Parametric FEM modeling of multilayer castellated canted cosine theta (CCT) magnets

Abstract

Abstract Canted cosine theta (CCT) magnets have received increased attention in the recent years due to their inherent characteristics of high field quality and low conductor stresses, as each turn is supported by the metallic former. CCT geometry is suitable for complex magnets—such as nested dipoles, which allow full 360° control of the magnetic field direction. Modeling and design of such magnets is the subject of this work. A parametric 3D modeling framework for multilayer CCT magnets has been developed and optimized allowing efficient model generation without a need for both: CAD software and time consuming meshing. The model has been created using the APDL scripting language and solved using the Ansys software.
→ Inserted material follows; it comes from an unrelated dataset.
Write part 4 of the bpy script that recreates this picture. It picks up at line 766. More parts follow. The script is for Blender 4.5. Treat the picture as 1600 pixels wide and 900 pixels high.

By direct generation of nodes and elements the time to generate a model with one million elements was of the order of 10 min. A framework for script generation was developed, as well as the relations between the mesh parameters and the total number of nodes and elements. Detailed mesh dependence study was carried-out with in-depth analysis of solver performance (solution time, amount of written data, RAM requirements). Global and local convergence criteria were introduced to find the optimal mesh size. The case of a four layer 2.5 Tm nested dipole was analyzed in details including the worst-case scenario with full debonding between the CCT layers. Thanks to the castellations the nested-dipole is safe to support 144 000 Nm of torque due to Lorentz forces even with full de-bonding between the layers.